> **WHAT THE TASK REQUIRES**
Copy exactly, and only, the lines below from the first through the one containing "R = math.radians", both included; pictures are omitted.

### SOURCE MATERIAL ###

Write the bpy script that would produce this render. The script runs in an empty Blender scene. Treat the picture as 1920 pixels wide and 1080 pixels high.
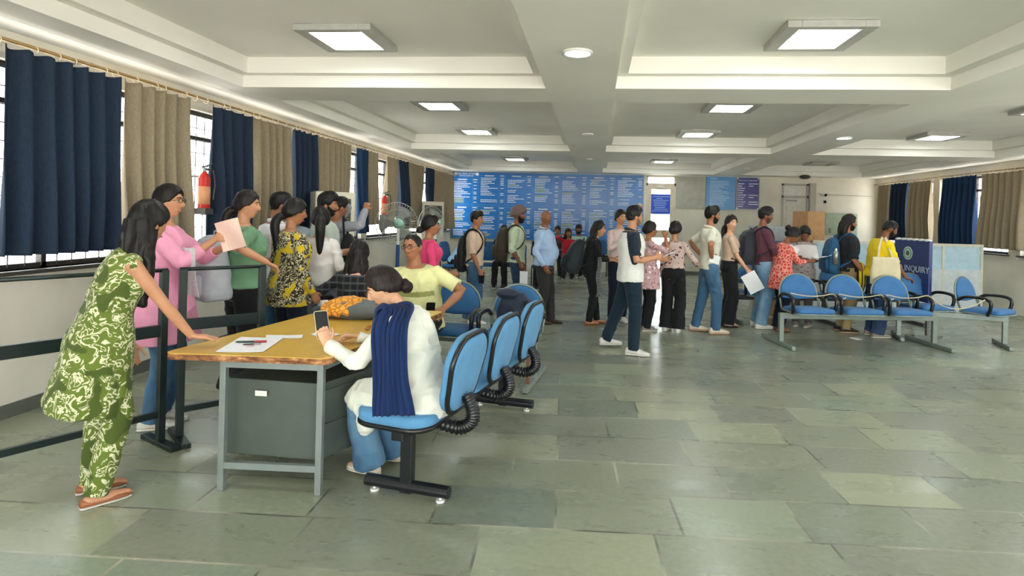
import bpy, math, random
import numpy as np
from mathutils import Vector, Matrix, noise as mnoise
random.seed(7); rng = np.random.default_rng(7)
SC = bpy.context.scene
COL = SC.collection
R = math.radians

# ---------------------------------------------------------------- camera
F_PX, CX, CY, CAM_H = 1100.0, 1006.0, 403.0, 1.55
YAW, ROLL = math.atan(110.5 / F_PX), 0.026
cam_d = bpy.data.cameras.new('camera'); cam = bpy.data.objects.new('camera', cam_d); COL.objects.link(cam)
_f = Vector((-math.sin(YAW), math.cos(YAW), 0)); _r = Vector((math.cos(YAW), math.sin(YAW), 0)); _u = Vector((0, 0, 1))
_cr = _r * math.cos(ROLL) + _u * math.sin(ROLL); _cu = -_r * math.sin(ROLL) + _u * math.cos(ROLL)
cam.matrix_world = Matrix(((_cr.x, _cu.x, -_f.x, 0), (_cr.y, _cu.y, -_f.y, 0), (_cr.z, _cu.z, -_f.z, CAM_H), (0, 0, 0, 1)))
cam_d.sensor_fit = 'HORIZONTAL'; cam_d.sensor_width = 36; cam_d.lens = F_PX / 1920 * 36
cam_d.shift_x = (960 - CX) / 1920; cam_d.shift_y = (CY - 540) / 1920
cam_d.clip_start = 0.05; cam_d.clip_end = 200
SC.camera = cam

# ---------------------------------------------------------------- world, sun, exposure
W = bpy.data.worlds.new('sky'); SC.world = W; W.use_nodes = True
_n = W.node_tree.nodes; _bg = _n['Background']
_bg.inputs[1].default_value = 4.2   # bright hazy sky above, warm sunlit ground below the horizon
_tc = _n.new('ShaderNodeTexCoord'); _sx = _n.new('ShaderNodeSeparateXYZ'); _rp = _n.new('ShaderNodeValToRGB')
W.node_tree.links.new(_tc.outputs['Generated'], _sx.inputs[0]); W.node_tree.links.new(_sx.outputs['Z'], _rp.inputs[0]); W.node_tree.links.new(_rp.outputs[0], _bg.inputs[0])
_e = _rp.color_ramp.elements; _e[0].position = 0.0; _e[0].color = (.76, .73, .665, 1); _e[1].position = .06; _e[1].color = (.60, .645, .645, 1)
VS = SC.view_settings
VS.view_transform = 'Standard'; VS.look = 'None'; VS.gamma = 1; VS.use_curve_mapping = False; VS.exposure = 1.5
LAMP_W = 8.0

# ---------------------------------------------------------------- pixel helpers (a pixel of the 1920x1080 frame -> a point in the room)
def _ray(px, py): return _f + _cr * ((px - CX) / F_PX) - _cu * ((py - CY) / F_PX)
def PZ(px, py, z=0.0):
    r = _ray(px, py); t = (z - CAM_H) / r.z; return Vector((r.x * t, r.y * t, z))
def PY(px, py, y):
    r = _ray(px, py); t = y / r.y; return Vector((r.x * t, y, CAM_H + r.z * t))
def PX(px, py, x):
    r = _ray(px, py); t = x / r.x; return Vector((x, r.y * t, CAM_H + r.z * t))

# ---------------------------------------------------------------- materials
MATS = {}
def lin(c):
    return tuple((v / 255 / 12.92 if v / 255 <= .04045 else ((v / 255 + .055) / 1.055) ** 2.4) for v in c)
class NT:
    def __init__(s, name):
        s.m = bpy.data.materials.new(name); s.m.use_nodes = True; s.t = s.m.node_tree; s.b = s.t.nodes['Principled BSDF']
    def n(s, typ, **kw):
        nd = s.t.nodes.new('ShaderNode' + typ)
        for k, v in kw.items():
            if k.startswith('i_'):
                key = k[2:]
                key = int(key) if key.isdigit() else key.replace('_', ' ')
                nd.inputs[key].default_value = v
            else: setattr(nd, k, v)
        return nd
    def l(s, a, b): s.t.links.new(a, b)
    def coord(s, scale=(1, 1, 1), rot=(0, 0, 0), loc=(0, 0, 0), kind='Object'):
        tc = s.n('TexCoord'); mp = s.n('Mapping'); s.l(tc.outputs[kind], mp.inputs[0])
        mp.inputs['Scale'].default_value = scale; mp.inputs['Rotation'].default_value = rot; mp.inputs['Location'].default_value = loc
        return mp.outputs[0]
    def ramp(s, fac, stops, interp='LINEAR'):
        r = s.n('ValToRGB'); r.color_ramp.interpolation = interp; e = r.color_ramp.elements
        while len(e) < len(stops): e.new(0.5)
        for i, (p, c) in enumerate(stops): e[i].position = p; e[i].color = (*c[:3], 1)
        s.l(fac, r.inputs[0]); return r.outputs[0]
    def mix(s, fac, a, b, mode='MIX'):
        m = s.n('Mix', data_type='RGBA', blend_type=mode)
        for v, i in ((fac, 0), (a, 6), (b, 7)):
            if isinstance(v, (int, float)): m.inputs[i].default_value = v
            elif isinstance(v, tuple): m.inputs[i].default_value = (*v[:3], 1)
            else: s.l(v, m.inputs[i])
        return m.outputs[2]
    def bump(s, h, strength=.3, dist=.01):
        b = s.n('Bump'); b.inputs['Strength'].default_value = strength; b.inputs['Distance'].default_value = dist
        s.l(h, b.inputs['Height']); s.l(b.outputs[0], s.b.inputs['Normal'])
    def col(s, c):
        if isinstance(c, tuple): s.b.inputs['Base Color'].default_value = (*c[:3], 1)
        else: s.l(c, s.b.inputs['Base Color'])
    def set(s, rough=None, metal=None, spec=None):
        if rough is not None: s.b.inputs['Roughness'].default_value = rough
        if metal is not None: s.b.inputs['Metallic'].default_value = metal
        if spec is not None: s.b.inputs['Specular IOR Level'].default_value = spec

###

> **SOLUTION**
Write the bpy script that would produce this render. The script runs in an empty Blender scene. Treat the picture as 1920 pixels wide and 1080 pixels high.
import bpy, math, random
import numpy as np
from mathutils import Vector, Matrix, noise as mnoise
random.seed(7); rng = np.random.default_rng(7)
SC = bpy.context.scene
COL = SC.collection
R = math.radians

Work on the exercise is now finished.